Take substance misuse as an example.   This costs the country tremendous amounts in police, court and NHS costs, not to mention the uncosted misery to all involved.   No level of additional public services are going to dent that problem.   The main solution actually lies in helping those in recovery to support those still deep in the problem.   More structure and scale around things like abstinence-based support is probably our best hope both for the people struggling with addiction and for the taxpayer.    The organisations best-placed to add the necessary structure and scale are, yes, social enterprises, whether these be existing charities like Focus 33 in Bury St Edmunds (where Russell Brand came) or new ex-public-sector organisations like Spectrum in Wakefield.   Can the state also work in this way?  No, it can't - because, unlike civil society organisations the state isn't well-placed to put together the complex suite of resources needed to solve problems.   These comprise the efforts of individuals, their families and friends, the wider community, the business community and the state itself.  Crafting them into a person-shaped solution is what social enterprise, in its many forms, including spin-outs from the public sector is best at doing.

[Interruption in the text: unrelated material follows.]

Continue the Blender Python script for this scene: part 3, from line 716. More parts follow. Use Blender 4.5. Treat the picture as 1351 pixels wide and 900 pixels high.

Despite the self-evident nature of much of this, the argument is a long-way off won in the long-corridors of the public sector.  Talk to many people in Councils, Whitehall or the NHS about social enterprise and you can count the seconds till they glaze over.   It's not just normally something they think about much.  They are still living the dream that their world is still intact when the rest of 21st century Britain has long since pulled ahead.   At very close quarters I see some Councils and parts of the NHS where the only way you can tell you are not in 1986 are the grumpy emails (copied into about 80 people) by which most communication appears to be done.   Practice around culture, management and customers are all light years behind where they ought to be.  

If this sounds like a counsel-of-despair, it isn't.  I am actually very optimistic about the future.   Things are now happening in public services that are showing the way.   This is being accelerated by the financial crisis in the public sector which is going to last well into the 2020s as the business-model of public services is eventually superseded by something far more sustainable and successful.

And the shorthand I use for that model is social enterprise.